— REQUIRED TASK —
Find each line containing the string "this" and return it.
──────── GIVEN ENTRIES ────────
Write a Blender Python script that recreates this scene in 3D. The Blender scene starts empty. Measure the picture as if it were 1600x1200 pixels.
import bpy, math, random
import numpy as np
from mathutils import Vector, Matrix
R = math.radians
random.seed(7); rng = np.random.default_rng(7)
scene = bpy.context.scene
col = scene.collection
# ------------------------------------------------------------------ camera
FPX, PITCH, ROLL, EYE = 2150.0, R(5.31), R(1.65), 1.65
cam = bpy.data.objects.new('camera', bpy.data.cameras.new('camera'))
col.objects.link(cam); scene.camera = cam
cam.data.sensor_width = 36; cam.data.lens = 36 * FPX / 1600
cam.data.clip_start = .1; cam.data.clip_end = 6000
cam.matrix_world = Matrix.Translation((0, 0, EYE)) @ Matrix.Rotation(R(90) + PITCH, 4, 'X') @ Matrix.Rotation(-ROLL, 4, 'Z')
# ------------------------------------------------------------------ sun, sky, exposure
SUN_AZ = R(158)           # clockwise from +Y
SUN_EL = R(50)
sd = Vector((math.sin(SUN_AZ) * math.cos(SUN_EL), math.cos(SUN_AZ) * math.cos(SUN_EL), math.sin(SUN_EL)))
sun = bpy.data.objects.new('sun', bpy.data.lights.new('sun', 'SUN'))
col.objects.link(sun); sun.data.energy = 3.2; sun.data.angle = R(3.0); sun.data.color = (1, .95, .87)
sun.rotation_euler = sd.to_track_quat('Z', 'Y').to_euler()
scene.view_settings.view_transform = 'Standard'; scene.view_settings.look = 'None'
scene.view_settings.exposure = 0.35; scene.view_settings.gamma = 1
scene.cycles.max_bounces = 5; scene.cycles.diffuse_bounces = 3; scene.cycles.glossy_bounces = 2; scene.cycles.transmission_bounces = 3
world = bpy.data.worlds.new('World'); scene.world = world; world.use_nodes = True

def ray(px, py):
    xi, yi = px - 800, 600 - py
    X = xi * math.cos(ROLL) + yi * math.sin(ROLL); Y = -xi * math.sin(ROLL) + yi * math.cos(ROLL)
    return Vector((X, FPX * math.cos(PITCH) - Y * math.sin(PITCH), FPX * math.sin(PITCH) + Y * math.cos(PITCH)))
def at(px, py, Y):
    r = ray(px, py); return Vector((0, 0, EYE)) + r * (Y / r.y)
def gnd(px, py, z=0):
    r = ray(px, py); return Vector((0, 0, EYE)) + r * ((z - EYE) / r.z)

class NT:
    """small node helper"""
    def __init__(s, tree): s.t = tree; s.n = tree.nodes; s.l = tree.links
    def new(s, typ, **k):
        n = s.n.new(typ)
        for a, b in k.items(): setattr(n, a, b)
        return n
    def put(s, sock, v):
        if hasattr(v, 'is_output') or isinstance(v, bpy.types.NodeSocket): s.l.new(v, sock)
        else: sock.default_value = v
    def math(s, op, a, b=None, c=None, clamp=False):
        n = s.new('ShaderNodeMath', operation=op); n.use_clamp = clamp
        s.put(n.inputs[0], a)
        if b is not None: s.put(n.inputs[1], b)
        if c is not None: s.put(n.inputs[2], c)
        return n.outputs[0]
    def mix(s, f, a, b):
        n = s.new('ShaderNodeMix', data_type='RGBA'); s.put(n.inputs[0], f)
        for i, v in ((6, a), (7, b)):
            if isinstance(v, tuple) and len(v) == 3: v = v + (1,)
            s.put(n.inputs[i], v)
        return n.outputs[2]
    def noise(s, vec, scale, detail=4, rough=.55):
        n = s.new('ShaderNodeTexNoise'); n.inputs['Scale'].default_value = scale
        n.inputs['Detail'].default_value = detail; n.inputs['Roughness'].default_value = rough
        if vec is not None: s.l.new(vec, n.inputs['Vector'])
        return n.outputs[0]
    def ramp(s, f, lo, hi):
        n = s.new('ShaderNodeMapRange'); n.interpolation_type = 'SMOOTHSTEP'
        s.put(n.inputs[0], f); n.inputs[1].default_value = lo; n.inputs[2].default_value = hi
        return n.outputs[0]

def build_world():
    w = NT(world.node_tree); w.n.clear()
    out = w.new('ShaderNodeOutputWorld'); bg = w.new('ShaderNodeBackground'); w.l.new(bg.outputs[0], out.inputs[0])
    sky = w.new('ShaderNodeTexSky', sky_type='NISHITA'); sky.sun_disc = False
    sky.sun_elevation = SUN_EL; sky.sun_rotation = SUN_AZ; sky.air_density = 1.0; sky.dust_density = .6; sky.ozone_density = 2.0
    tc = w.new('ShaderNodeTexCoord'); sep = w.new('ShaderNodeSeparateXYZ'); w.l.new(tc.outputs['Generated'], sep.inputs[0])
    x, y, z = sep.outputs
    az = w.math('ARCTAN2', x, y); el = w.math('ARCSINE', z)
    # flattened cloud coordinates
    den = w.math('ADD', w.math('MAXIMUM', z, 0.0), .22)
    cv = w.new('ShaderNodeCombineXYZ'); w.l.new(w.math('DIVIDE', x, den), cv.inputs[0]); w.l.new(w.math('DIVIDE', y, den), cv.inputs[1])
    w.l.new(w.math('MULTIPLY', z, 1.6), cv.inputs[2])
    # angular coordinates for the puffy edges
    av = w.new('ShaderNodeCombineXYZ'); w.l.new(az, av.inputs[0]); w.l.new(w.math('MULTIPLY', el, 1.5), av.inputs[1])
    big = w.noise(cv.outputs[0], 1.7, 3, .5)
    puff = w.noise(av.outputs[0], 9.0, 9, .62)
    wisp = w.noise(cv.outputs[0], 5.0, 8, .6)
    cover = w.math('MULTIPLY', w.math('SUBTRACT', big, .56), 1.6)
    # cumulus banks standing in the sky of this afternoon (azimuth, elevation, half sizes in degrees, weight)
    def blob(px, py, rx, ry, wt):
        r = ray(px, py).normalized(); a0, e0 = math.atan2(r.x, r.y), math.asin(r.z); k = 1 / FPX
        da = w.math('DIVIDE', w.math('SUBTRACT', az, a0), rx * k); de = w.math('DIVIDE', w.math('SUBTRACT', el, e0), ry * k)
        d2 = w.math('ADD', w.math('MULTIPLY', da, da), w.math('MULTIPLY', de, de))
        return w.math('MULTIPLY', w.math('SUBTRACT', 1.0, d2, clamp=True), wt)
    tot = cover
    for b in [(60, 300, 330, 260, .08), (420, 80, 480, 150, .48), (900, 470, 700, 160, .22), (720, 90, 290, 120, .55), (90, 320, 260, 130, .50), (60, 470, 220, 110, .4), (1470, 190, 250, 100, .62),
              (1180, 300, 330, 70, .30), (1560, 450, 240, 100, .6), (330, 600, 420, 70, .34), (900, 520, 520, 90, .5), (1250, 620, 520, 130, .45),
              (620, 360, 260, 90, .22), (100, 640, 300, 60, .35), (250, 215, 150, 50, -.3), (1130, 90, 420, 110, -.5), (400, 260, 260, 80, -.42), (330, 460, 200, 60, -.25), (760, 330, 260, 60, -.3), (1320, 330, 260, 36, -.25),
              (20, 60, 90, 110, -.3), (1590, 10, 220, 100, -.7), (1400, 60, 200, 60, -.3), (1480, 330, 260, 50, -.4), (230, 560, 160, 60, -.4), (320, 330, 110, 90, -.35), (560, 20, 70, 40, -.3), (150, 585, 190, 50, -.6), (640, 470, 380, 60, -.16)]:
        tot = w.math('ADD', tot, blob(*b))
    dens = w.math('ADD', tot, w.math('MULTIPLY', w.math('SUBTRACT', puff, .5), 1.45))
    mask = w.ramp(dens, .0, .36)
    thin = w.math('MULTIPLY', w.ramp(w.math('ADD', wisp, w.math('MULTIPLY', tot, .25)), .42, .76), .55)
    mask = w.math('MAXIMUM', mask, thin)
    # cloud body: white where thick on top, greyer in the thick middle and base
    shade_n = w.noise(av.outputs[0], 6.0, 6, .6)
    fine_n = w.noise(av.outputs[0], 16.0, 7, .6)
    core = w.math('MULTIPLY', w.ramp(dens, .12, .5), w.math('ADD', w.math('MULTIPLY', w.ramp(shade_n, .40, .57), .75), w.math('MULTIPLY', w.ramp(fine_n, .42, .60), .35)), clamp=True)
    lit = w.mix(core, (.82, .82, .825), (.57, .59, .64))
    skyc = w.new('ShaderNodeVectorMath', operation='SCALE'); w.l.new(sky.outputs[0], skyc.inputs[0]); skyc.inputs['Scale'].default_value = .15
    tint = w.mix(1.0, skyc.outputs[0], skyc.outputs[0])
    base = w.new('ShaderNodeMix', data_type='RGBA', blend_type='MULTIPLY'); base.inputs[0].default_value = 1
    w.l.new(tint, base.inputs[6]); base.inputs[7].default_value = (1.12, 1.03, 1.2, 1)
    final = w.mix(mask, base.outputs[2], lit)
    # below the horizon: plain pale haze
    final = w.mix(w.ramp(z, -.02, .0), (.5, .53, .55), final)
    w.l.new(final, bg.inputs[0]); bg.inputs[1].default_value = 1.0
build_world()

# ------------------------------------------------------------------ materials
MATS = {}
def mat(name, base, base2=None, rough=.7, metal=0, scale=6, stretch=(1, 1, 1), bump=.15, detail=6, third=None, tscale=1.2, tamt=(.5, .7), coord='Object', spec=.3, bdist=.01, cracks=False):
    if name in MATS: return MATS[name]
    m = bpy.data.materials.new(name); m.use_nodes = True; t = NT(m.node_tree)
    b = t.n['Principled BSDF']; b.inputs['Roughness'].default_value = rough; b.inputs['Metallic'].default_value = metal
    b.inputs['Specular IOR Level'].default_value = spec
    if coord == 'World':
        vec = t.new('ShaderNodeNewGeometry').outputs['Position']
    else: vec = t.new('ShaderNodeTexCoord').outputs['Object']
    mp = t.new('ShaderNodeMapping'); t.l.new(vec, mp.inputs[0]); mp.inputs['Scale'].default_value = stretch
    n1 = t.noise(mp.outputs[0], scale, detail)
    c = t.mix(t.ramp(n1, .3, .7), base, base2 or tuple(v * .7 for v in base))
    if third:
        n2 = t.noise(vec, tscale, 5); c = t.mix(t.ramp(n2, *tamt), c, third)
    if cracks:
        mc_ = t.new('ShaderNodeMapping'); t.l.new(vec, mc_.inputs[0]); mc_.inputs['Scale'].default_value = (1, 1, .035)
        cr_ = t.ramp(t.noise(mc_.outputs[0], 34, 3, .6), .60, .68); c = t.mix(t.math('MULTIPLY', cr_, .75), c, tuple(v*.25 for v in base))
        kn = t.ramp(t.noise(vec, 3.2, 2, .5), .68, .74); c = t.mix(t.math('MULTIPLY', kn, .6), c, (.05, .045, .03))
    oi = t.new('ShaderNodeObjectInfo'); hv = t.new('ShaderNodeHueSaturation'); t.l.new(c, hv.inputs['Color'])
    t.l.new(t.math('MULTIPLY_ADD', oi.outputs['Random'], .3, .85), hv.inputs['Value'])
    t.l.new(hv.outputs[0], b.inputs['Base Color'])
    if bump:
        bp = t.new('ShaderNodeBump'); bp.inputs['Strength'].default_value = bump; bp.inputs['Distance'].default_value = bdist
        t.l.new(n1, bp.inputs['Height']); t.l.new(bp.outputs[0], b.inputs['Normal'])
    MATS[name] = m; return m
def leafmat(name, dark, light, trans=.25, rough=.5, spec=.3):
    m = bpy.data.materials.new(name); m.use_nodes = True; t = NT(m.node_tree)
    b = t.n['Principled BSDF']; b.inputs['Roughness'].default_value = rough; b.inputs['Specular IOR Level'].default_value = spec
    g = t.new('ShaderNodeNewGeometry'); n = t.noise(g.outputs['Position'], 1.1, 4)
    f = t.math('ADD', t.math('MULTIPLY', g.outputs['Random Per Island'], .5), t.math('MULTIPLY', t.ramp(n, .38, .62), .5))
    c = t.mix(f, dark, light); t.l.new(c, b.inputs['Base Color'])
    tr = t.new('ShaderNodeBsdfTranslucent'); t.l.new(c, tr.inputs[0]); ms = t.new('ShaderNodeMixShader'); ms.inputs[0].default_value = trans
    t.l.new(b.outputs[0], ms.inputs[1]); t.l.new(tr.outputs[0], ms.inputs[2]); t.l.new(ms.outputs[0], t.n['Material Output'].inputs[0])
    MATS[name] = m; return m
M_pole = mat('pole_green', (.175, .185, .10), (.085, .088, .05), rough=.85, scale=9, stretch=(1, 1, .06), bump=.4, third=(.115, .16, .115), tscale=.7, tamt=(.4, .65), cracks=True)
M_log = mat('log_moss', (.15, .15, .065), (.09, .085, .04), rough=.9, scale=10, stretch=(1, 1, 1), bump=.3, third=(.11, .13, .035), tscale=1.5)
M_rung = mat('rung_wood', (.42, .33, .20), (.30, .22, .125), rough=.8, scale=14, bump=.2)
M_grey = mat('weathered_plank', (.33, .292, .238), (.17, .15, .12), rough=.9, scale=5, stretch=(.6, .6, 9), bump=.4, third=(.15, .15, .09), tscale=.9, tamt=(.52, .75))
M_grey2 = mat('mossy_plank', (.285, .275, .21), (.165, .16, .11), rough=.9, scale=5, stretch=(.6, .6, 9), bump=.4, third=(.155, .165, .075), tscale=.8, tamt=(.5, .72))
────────
──────── GIVEN ENTRIES ────────
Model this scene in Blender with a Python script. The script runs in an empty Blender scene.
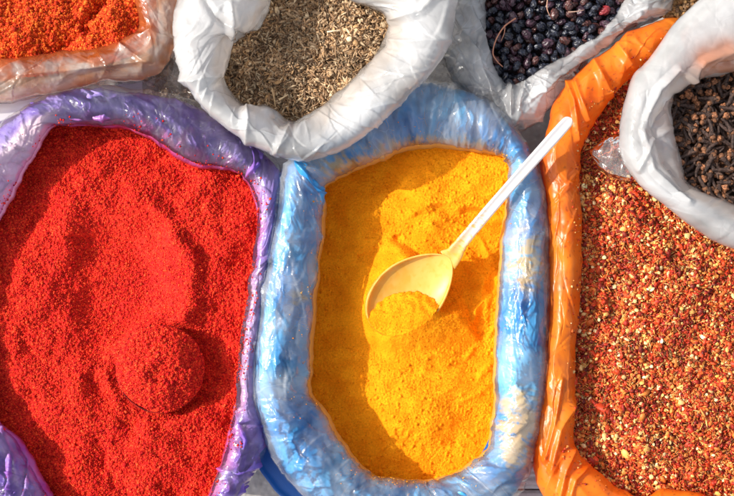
────────
— FINAL RESULT —
Write a Blender Python script that recreates this scene in 3D. The Blender scene starts empty. Measure the picture as if it were 1600x1200 pixels.
    # cumulus banks standing in the sky of this afternoon (azimuth, elevation, half sizes in degrees, weight)
Model this scene in Blender with a Python script. The script runs in an empty Blender scene.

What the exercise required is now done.